Furthermore, the country, the top importer, will likely extend a decline in imports, a dynamic expected by US Department of Agriculture analysts, after a decline of 19.2% last year.
Rabobank cautioned that China's "demand for imported cotton is expected to decline in 2014, which is likely to put some pressure on global prices going forward, most likely into the second half of 2014".
Indeed, New York's December cotton contract, while trading up 0.2% at 77.80 cents a pound on Tuesday, remained more than 12 cents behind the old crop May lot, which stood up 0.3% at 89.31 cents a pound, within $0.40 of its contract high.
'Swimming in cotton'
Nonetheless, prices even at around 78 cents a pound represent attractive levels by historical standards, and especially compared with grain values, which have fallen significantly thanks to decent crops in 2013-14.

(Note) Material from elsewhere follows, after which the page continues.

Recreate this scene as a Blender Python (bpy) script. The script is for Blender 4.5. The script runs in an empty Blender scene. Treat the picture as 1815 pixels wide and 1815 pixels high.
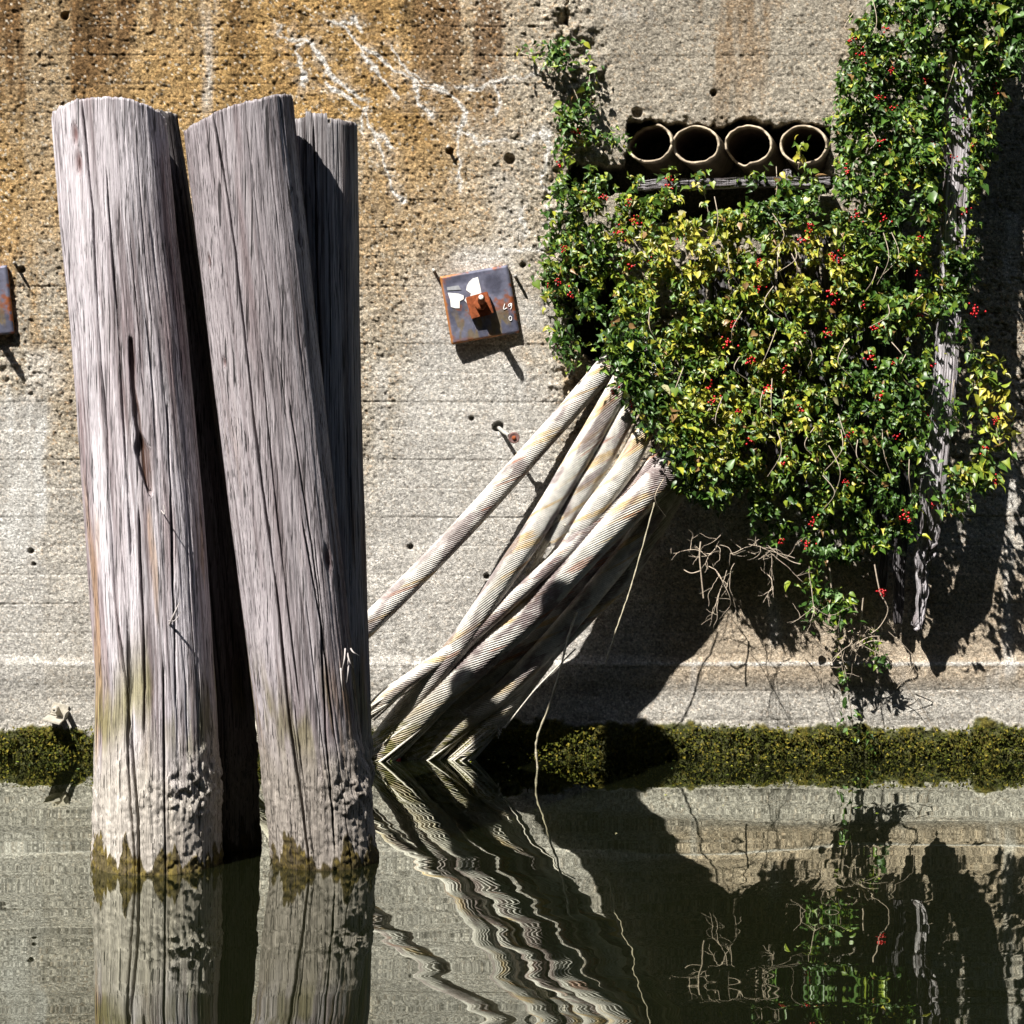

This factor may encourage a rash of sowings outside the US, the top exporting country, where plantings could rise by some 1m acres to 11.3m acres, or more, according to Judith Ganes-Chase, the respected soft commodities analyst.
"Right now cotton wins the race with better prices than other competing farm crops and could easily pick up additional acreage that may not be needed," she said
Factoring in improved yields above recent drought-affected results could take output to 17m-19m bales, raising the potential that "the market will find itself swimming in cotton it does not need".
"The market runs the risk of building an acreage base that will be much too high relative to needs."
She was backed by Commerzbank, which said that a "sharp increase in US acreage, coupled with high worldwide reserves and a switch in Chinese cotton policy, is likely to put strong pressure on prices in the medium term".